Geen adolescentenstrafrecht
J. was 19 jaar oud tijdens het plegen van de misdrijven en dus meerderjarig. De deskundigen hebben niet geadviseerd het jeugdstrafrecht toe te passen en de rechtbank ziet daar ook geen reden voor. Daarom is het meerderjarigenstrafrecht toegepast.
Straf
De rechtbank heeft bij het opleggen van de straf met name rekening gehouden met de zeer ernstige feiten en de gevolgen voor de slachtoffers. J. heeft geweigerd mee te werken aan het opstellen van rapportages zodat geen advies kon worden gegeven over zijn toerekenbaarheid. De rechtbank komt, rekening houdend met de ernst van de feiten en wat in vergelijkbare zaken wordt opgelegd, tot 7 jaar gevangenisstraf.
Vorderingen slachtoffers
Beide slachtoffers hebben tot op heden te kampen met de gevolgen van het misdrijf. De man heeft voor zijn leven moet vechten en heeft blijvend letsel opgelopen. De vrouw heeft onder meer een posttraumatische stressstoornis opgelopen.
Aan het mannelijke slachtoffer is een schadevergoeding toegekend van 28.307,27 euro voor geleden materiële en immateriële schade. Een grote post, verlies aan arbeidsvermogen, is niet-ontvankelijk verklaard omdat deze te ingewikkeld is voor de strafzaak. Deze vordering kan aan de civiele rechter worden voorgelegd.

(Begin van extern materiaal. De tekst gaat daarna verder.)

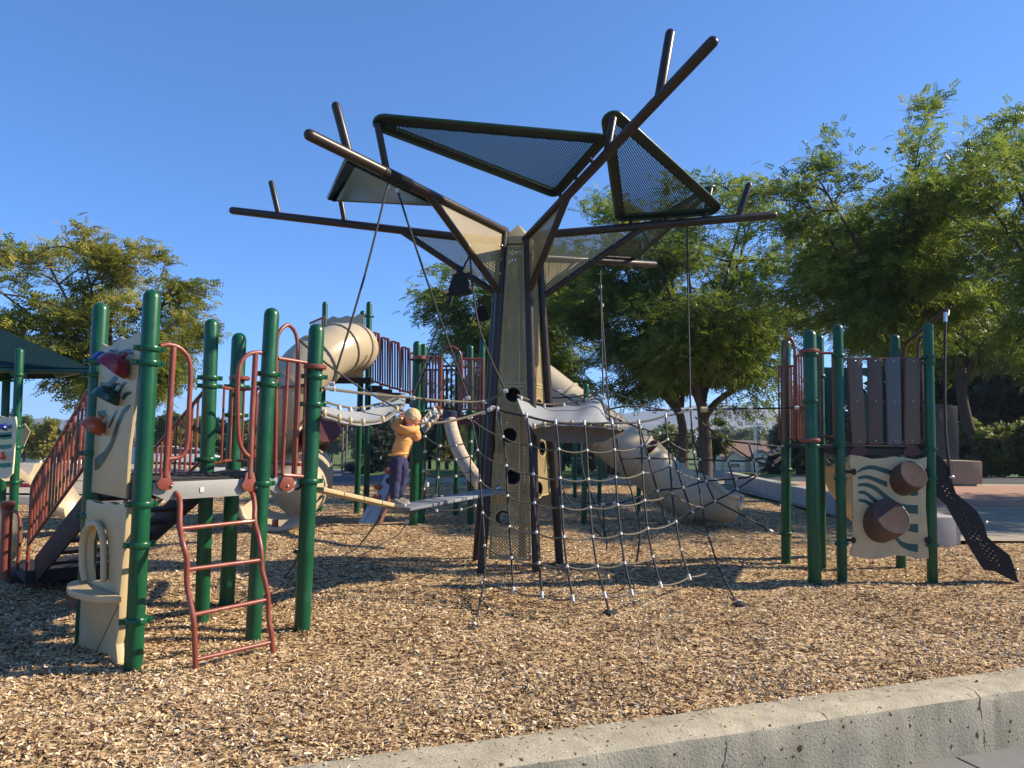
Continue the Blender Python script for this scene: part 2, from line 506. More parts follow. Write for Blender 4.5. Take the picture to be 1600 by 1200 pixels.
CHIPS = chip_material('wood_chip_bed', False)
CHIPG = chip_material('loose_wood_chip', True)
LAWN = nmat('lawn', (0.055, 0.095, 0.018), 0.9, col2=(0.13, 0.17, 0.035), vscale=1.2, bump=0.6, bscale=40, spec=0.1)
EARTH = nmat('dry_earth', (0.10, 0.085, 0.055), 0.95, col2=(0.16, 0.13, 0.085), vscale=0.7, bump=0.3, bscale=20, spec=0.1)
ASPH = nmat('asphalt', (0.075, 0.077, 0.083), 0.85, var=0.15, vscale=2, bump=0.2, bscale=120, spec=0.2)
PAVE = nmat('pale_pavement', (0.37, 0.32, 0.25), 0.85, var=0.16, vscale=1.1, bump=0.15, bscale=90, spec=0.15)
def slab_joints(m):
    nt = m.node_tree; b = nt.nodes['Principled BSDF']; tc = nt.nodes.new('ShaderNodeTexCoord')
    br = nt.nodes.new('ShaderNodeTexBrick'); br.inputs['Scale'].default_value = .42; br.offset = 0.0
    br.inputs['Color1'].default_value = (1, 1, 1, 1); br.inputs['Color2'].default_value = (.86, .86, .86, 1); br.inputs['Mortar'].default_value = (.35, .33, .3, 1); br.inputs['Mortar Size'].default_value = .006
    br.inputs['Row Height'].default_value = .5
    nt.links.new(tc.outputs['Object'], br.inputs['Vector'])
    mx = nt.nodes.new('ShaderNodeMix'); mx.data_type = 'RGBA'; mx.blend_type = 'MULTIPLY'; mx.inputs['Factor'].default_value = 1
    src = b.inputs['Base Color'].links[0].from_socket
    nt.links.new(src, mx.inputs[6]); nt.links.new(br.outputs['Color'], mx.inputs[7]); nt.links.new(mx.outputs[2], b.inputs['Base Color'])
slab_joints(PAVE)
ROADL = nmat('white_road_paint', (0.7, 0.7, 0.68), 0.7, var=0.08)
REDPAINT = nmat('red_kerb_paint', (0.42, 0.04, 0.035), 0.6, var=0.1)
WHITEPAINT = nmat('white_wall_paint', (0.72, 0.71, 0.68), 0.7, var=0.05)

def concrete(name, c, pits=True):
    m = nmat(name, tuple(k * 0.86 for k in c), 0.85, col2=tuple(k * 1.12 for k in c), vscale=2.6, bump=0.35, bscale=70, spec=0.2)
    nt = m.node_tree; b = nt.nodes['Principled BSDF']
    tc = nt.nodes.new('ShaderNodeTexCoord')
    # pocks: small air holes of uneven size, only where a broad noise is high
    nd = nt.nodes.new('ShaderNodeTexNoise'); nd.inputs['Scale'].default_value = 38; nd.inputs['Detail'].default_value = 3
    nt.links.new(tc.outputs['Object'], nd.inputs['Vector'])
    wv = nt.nodes.new('ShaderNodeMix'); wv.data_type = 'VECTOR'; wv.inputs['Factor'].default_value = .035
    nt.links.new(tc.outputs['Object'], wv.inputs[4]); nt.links.new(nd.outputs['Color'], wv.inputs[5])
    hits = []
    for scl, lo_, mx_ in ((11, .55, .20), (24, .50, .24), (52, .55, .27)):
        vo = nt.nodes.new('ShaderNodeTexVoronoi'); vo.inputs['Scale'].default_value = scl; vo.inputs['Randomness'].default_value = 1
        nt.links.new(wv.outputs[1], vo.inputs['Vector'])
        sp = nt.nodes.new('ShaderNodeSeparateColor'); nt.links.new(vo.outputs['Color'], sp.inputs[0])
        mr = nt.nodes.new('ShaderNodeMapRange'); mr.inputs['From Min'].default_value = lo_; mr.inputs['To Min'].default_value = 0.0; mr.inputs['To Max'].default_value = mx_
        nt.links.new(sp.outputs[0], mr.inputs['Value'])
        l_ = nt.nodes.new('ShaderNodeMath'); l_.operation = 'LESS_THAN'
        nt.links.new(vo.outputs['Distance'], l_.inputs[0]); nt.links.new(mr.outputs[0], l_.inputs[1]); hits.append(l_)
    lt = hits[0]
    for h_ in hits[1:]:
        q_ = nt.nodes.new('ShaderNodeMath'); q_.operation = 'MAXIMUM'; nt.links.new(lt.outputs[0], q_.inputs[0]); nt.links.new(h_.outputs[0], q_.inputs[1]); lt = q_
    # fine speckle of aggregate
    n3 = nt.nodes.new('ShaderNodeTexNoise'); n3.inputs['Scale'].default_value = 170; n3.inputs['Detail'].default_value = 2
    nt.links.new(tc.outputs['Object'], n3.inputs['Vector'])
    r3 = nt.nodes.new('ShaderNodeMapRange'); r3.inputs['From Min'].default_value = .35; r3.inputs['From Max'].default_value = .65; r3.inputs['To Min'].default_value = .72; r3.inputs['To Max'].default_value = 1.15
    nt.links.new(n3.outputs['Fac'], r3.inputs['Value'])
    base = b.inputs['Base Color'].links[0].from_socket
    mul = nt.nodes.new('ShaderNodeMix'); mul.data_type = 'RGBA'; mul.blend_type = 'MULTIPLY'; mul.inputs['Factor'].default_value = 1
    nt.links.new(base, mul.inputs[6]); nt.links.new(r3.outputs[0], mul.inputs[7])
    mx = nt.nodes.new('ShaderNodeMix'); mx.data_type = 'RGBA'; mx.inputs[7].default_value = (c[0] * .16, c[1] * .14, c[2] * .12, 1)
    nt.links.new(lt.outputs[0], mx.inputs['Factor']); nt.links.new(mul.outputs[2], mx.inputs[6])
    nt.links.new(mx.outputs[2], b.inputs['Base Color'])
    return m
CONC = concrete('kerb_concrete', (0.42, 0.37, 0.265))
def kerb_cracks(m):
    """hairline shrinkage cracks across the kerb and stains that run down from its edge"""
    nt = m.node_tree; b = nt.nodes['Principled BSDF']; L = nt.links
    def mth(op, a, bb=None):
        n = nt.nodes.new('ShaderNodeMath'); n.operation = op
        for i, x in enumerate((a, bb)):
            if x is None: continue
            if isinstance(x, (int, float)): n.inputs[i].default_value = x
            else: L.new(x, n.inputs[i])
        return n.outputs[0]
    tc = nt.nodes.new('ShaderNodeTexCoord'); dt = nt.nodes.new('ShaderNodeVectorMath'); dt.operation = 'DOT_PRODUCT'
    L.new(tc.outputs['Object'], dt.inputs[0]); dt.inputs[1].default_value = tuple(CDIR)
    s0 = mth('SUBTRACT', dt.outputs['Value'], CP0.dot(CDIR))
    nz = nt.nodes.new('ShaderNodeTexNoise'); nz.inputs['Scale'].default_value = 7; nz.inputs['Detail'].default_value = 5
    L.new(tc.outputs['Object'], nz.inputs['Vector'])
    sw = mth('ADD', s0, mth('MULTIPLY', mth('SUBTRACT', nz.outputs['Fac'], .5), .13))
    n2 = nt.nodes.new('ShaderNodeTexNoise'); n2.inputs['Scale'].default_value = 11; L.new(tc.outputs['Object'], n2.inputs['Vector'])
    wid = mth('MULTIPLY', mth('SUBTRACT', n2.outputs['Fac'], .42), .026)
    tot = None
    for j, k in ((-1.2, .6), (-.42, .7), (.78, 1.0), (1.52, .8), (2.17, 1.0), (3.34, 1.3), (4.6, 1)):
        c = mth('LESS_THAN', mth('ABSOLUTE', mth('SUBTRACT', sw, j)), mth('MULTIPLY', wid, k))
        tot = c if tot is None else mth('MAXIMUM', tot, c)
    mp = nt.nodes.new('ShaderNodeMapping'); mp.inputs['Scale'].default_value = (5, 5, .5); L.new(tc.outputs['Object'], mp.inputs['Vector'])
    n3 = nt.nodes.new('ShaderNodeTexNoise'); n3.inputs['Scale'].default_value = 1.6; n3.inputs['Detail'].default_value = 6; L.new(mp.outputs[0], n3.inputs['Vector'])
    r3 = nt.nodes.new('ShaderNodeMapRange'); r3.inputs['From Min'].default_value = .4; r3.inputs['From Max'].default_value = .7; r3.inputs['To Min'].default_value = 1.05; r3.inputs['To Max'].default_value = .78
    L.new(n3.outputs['Fac'], r3.inputs['Value'])
    src = b.inputs['Base Color'].links[0].from_socket
    m1 = nt.nodes.new('ShaderNodeMix'); m1.data_type = 'RGBA'; m1.blend_type = 'MULTIPLY'; m1.inputs['Factor'].default_value = 1
    L.new(src, m1.inputs[6]); L.new(r3.outputs[0], m1.inputs[7])
    m2 = nt.nodes.new('ShaderNodeMix'); m2.data_type = 'RGBA'; m2.inputs[7].default_value = (.09, .072, .05, 1)
    L.new(tot, m2.inputs['Factor']); L.new(m1.outputs[2], m2.inputs[6]); L.new(m2.outputs[2], b.inputs['Base Color'])
kerb_cracks(CONC)
CONC2 = nmat('wall_concrete', (0.30, 0.285, 0.25), 0.85, col2=(0.40, 0.375, 0.33), vscale=3, bump=0.25, bscale=60, spec=0.2)

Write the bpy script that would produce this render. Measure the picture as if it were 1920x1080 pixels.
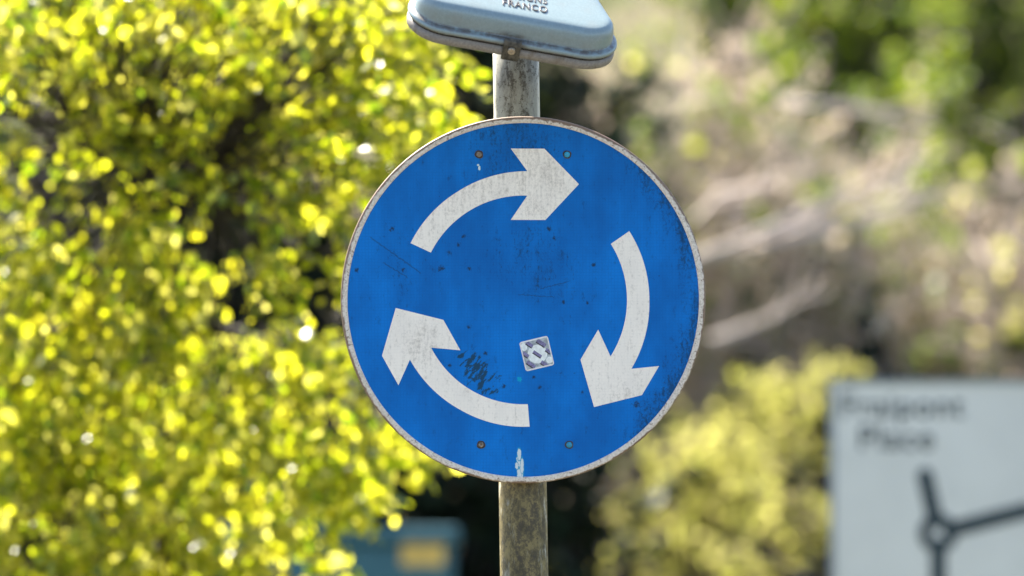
import bpy, bmesh, math, random
import numpy as np
from mathutils import Vector, Matrix

for o in list(bpy.data.objects):
    bpy.data.objects.remove(o, do_unlink=True)
random.seed(7)
rng = np.random.default_rng(11)
R = math.radians
S = bpy.context.scene
COL = S.collection

# ------------------------------------------------------------------ camera
PITCH = R(3.77)
DIST = 9.4
LENS = 200.0
cam_loc = Vector((0.0, -DIST, 1.70))
cd = bpy.data.cameras.new('camera')
cam = bpy.data.objects.new('camera', cd)
COL.objects.link(cam)
cam.location = cam_loc
cam.rotation_euler = (math.pi / 2 + PITCH, 0, 0)
cd.lens = LENS
cd.sensor_width = 36.0
cd.clip_start = 0.1
cd.clip_end = 2000
cd.dof.use_dof = True
cd.dof.focus_distance = DIST + 0.0
cd.dof.aperture_fstop = 2.8
S.camera = cam
CF = Vector((0, math.cos(PITCH), math.sin(PITCH)))
CU = Vector((0, -math.sin(PITCH), math.cos(PITCH)))
CR = Vector((1, 0, 0))
K = 0.18 / 1920.0                       # metres per photo pixel per metre of distance


def at(px, py, d):
    px, py, d = float(px), float(py), float(d)
    return cam_loc + d * (CF + (px - 960) * K * CR + (540 - py) * K * CU)


def at_back(px, py, d):
    return at(px, py, d + 0.45)


# ------------------------------------------------------------------ light
SUN_EL = R(52)
SUN_AZ = R(-38)                         # measured from +Y towards +X
sun_dir = Vector((math.sin(SUN_AZ) * math.cos(SUN_EL), math.cos(SUN_AZ) * math.cos(SUN_EL), math.sin(SUN_EL)))
W = bpy.data.worlds.new('World')
S.world = W
W.use_nodes = True
wn = W.node_tree.nodes
wl = W.node_tree.links
wn.clear()
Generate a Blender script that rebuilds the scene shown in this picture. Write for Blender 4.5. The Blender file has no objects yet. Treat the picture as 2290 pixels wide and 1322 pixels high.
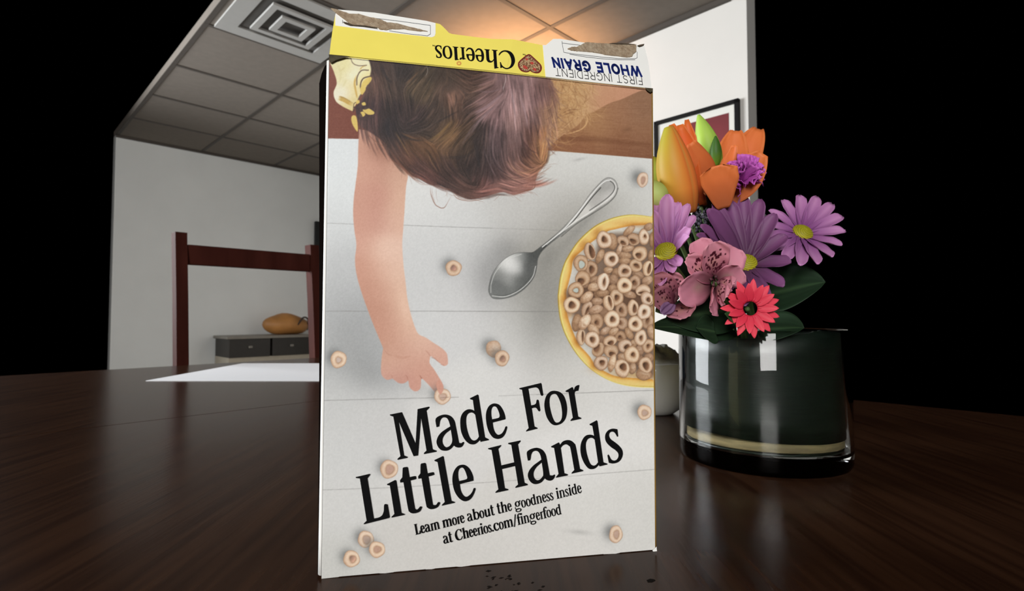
import bpy, bmesh, math, random
import numpy as np
from mathutils import Vector, Matrix
from mathutils.geometry import tessellate_polygon
C = bpy.context.scene.collection
S = bpy.context.scene
# ---------------- camera, world, lights, exposure
TABLE = 0.75
CAM = Vector((0, 0, TABLE+.144))
F = 1200.0                                   # focal length in pixels of the 2290-wide frame
PITCH = math.atan(44/F)
cd = bpy.data.cameras.new('camera'); cam = bpy.data.objects.new('camera', cd); C.objects.link(cam)
cam.location = CAM; cam.rotation_euler = (math.pi/2+PITCH, 0, 0)
cd.sensor_width = 36; cd.lens = 36*F/2290; cd.clip_start = .02; cd.clip_end = 60
cd.dof.use_dof = True; cd.dof.focus_distance = .36; cd.dof.aperture_fstop = 16.0
S.camera = cam
w = bpy.data.worlds.new('world'); S.world = w; w.use_nodes = True
w.node_tree.nodes['Background'].inputs[0].default_value = (0, 0, 0, 1)
w.node_tree.nodes['Background'].inputs[1].default_value = 0
S.view_settings.view_transform = 'Standard'; S.view_settings.look = 'None'
S.view_settings.gamma = 1; S.view_settings.use_curve_mapping = False
S.view_settings.exposure = 0.0
def area(name, loc, target, sx, sy, power, col, spread=math.pi):
    d = bpy.data.lights.new(name, 'AREA'); d.shape = 'RECTANGLE'; d.size = sx; d.size_y = sy
    d.energy = power; d.color = col; d.spread = spread
    o = bpy.data.objects.new(name, d); C.objects.link(o); o.location = loc
    o.rotation_euler = (Vector(target)-Vector(loc)).to_track_quat('-Z', 'Y').to_euler()
    return o
LEFT_WINDOW = area('daylight_left_window', (-3.9, 2.1, 1.55), (.2, 1.9, .5), 2.0, 1.6, 130, (.93, .97, 1), 2.3)
BACK_FILL = area('fill_light_behind', (-.75, -3.2, 2.0), (.0, .4, .85), 1.4, 1.1, 138, (1, .985, .96))  # unseen fill added behind the camera to light the box front and bowl
gl = bpy.data.lights.new('warm_uplight', 'SPOT'); gl.energy = 100; gl.color = (1, .52, .22); gl.spot_size = 1.75; gl.spot_blend = 1; gl.shadow_soft_size = .05
glo = bpy.data.objects.new('warm_uplight', gl); C.objects.link(glo)
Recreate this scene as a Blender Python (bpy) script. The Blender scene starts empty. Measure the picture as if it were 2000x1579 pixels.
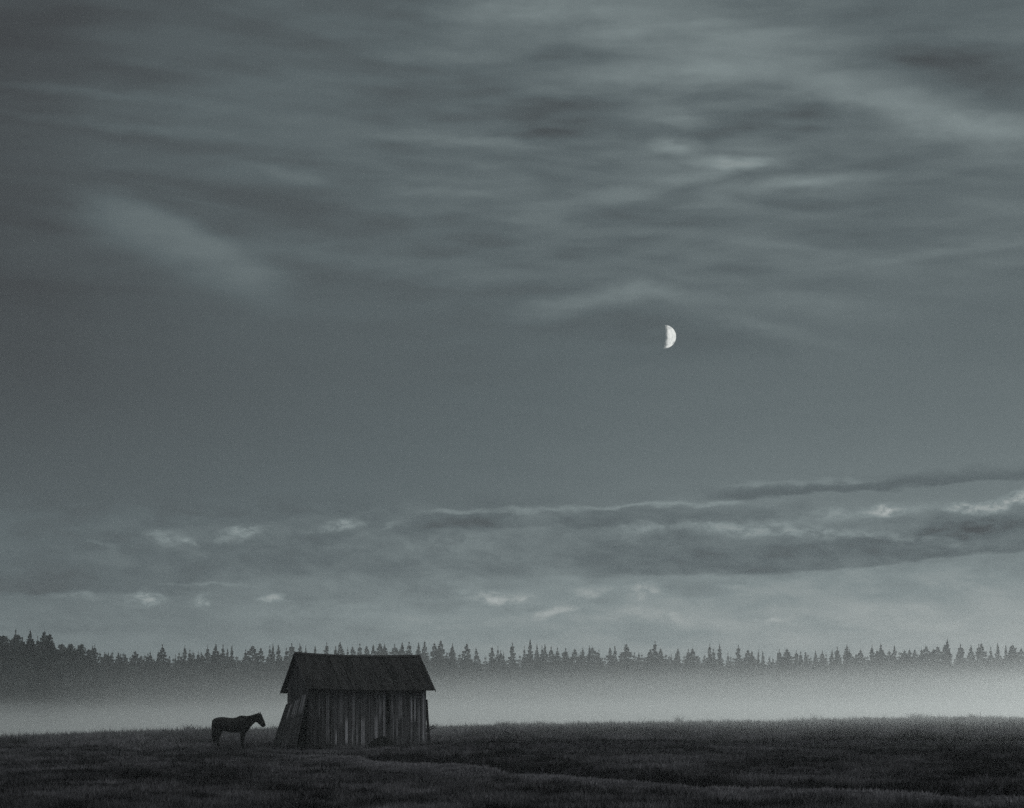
import bpy, bmesh, math, random
import numpy as np
from mathutils import Vector, Matrix, noise as mnoise

R = math.radians
random.seed(11)
rng = np.random.default_rng(7)
sc = bpy.context.scene
COL = sc.collection

# ------------------------------------------------------------------ camera
EYE = 1.7            # eye height above the meadow
HOR = 1392.0         # horizon row of the photograph (2000 x 1579)
F = 5000.0           # focal length in photograph pixels (90 mm on full frame)
cam_d = bpy.data.cameras.new('camera')
cam = bpy.data.objects.new('camera', cam_d)
COL.objects.link(cam)
cam.location = (0, 0, EYE)
cam.rotation_euler = (R(90), 0, 0)
cam_d.sensor_width = 36
cam_d.lens = 90
cam_d.shift_y = (HOR - 789.5) / 2000.0      # view-camera rise keeps the barn upright
cam_d.clip_start = 0.5
cam_d.clip_end = 90000
sc.camera = cam

# ------------------------------------------------------------------ light and exposure
SUN_AZ, SUN_EL = R(32), R(11)                 # low behind the forest, to the right
sun_d = bpy.data.lights.new('sun', 'SUN')
sun_d.energy = 0.86
sun_d.angle = R(14)
sun_d.color = (0.95, 1.0, 0.98)
sun = bpy.data.objects.new('sun', sun_d)
COL.objects.link(sun)
sdir = Vector((math.sin(SUN_AZ) * math.cos(SUN_EL), math.cos(SUN_AZ) * math.cos(SUN_EL), math.sin(SUN_EL)))
sun.rotation_euler = sdir.to_track_quat('Z', 'Y').to_euler()
sun.location = (60, 80, 60)

vs = sc.view_settings
vs.view_transform = 'Standard'
vs.look = 'None'
vs.exposure = 0
vs.gamma = 1
vs.use_curve_mapping = False
cy = sc.cycles
cy.max_bounces = 6
cy.diffuse_bounces = 2
cy.glossy_bounces = 2
cy.volume_bounces = 2
cy.transparent_max_bounces = 8
cy.use_denoising = False
cy.sample_clamp_indirect = 3.0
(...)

Aan de vrouw is een bedrag toegekend van 16.152,09 euro voor geleden materiële en immateriële schade, waaronder een bedrag voor geleden shockschade van 12.500 euro. De vrouw is er getuige van geweest dat haar partner werd gestoken en levensgevaarlijk gewond op straat lag. Zij heeft het bloeden moeten stelpen. Dit moet voor haar onbeschrijfelijk zwaar zijn geweest. Daarom heeft zij volgens de rechtbank recht op shockschade.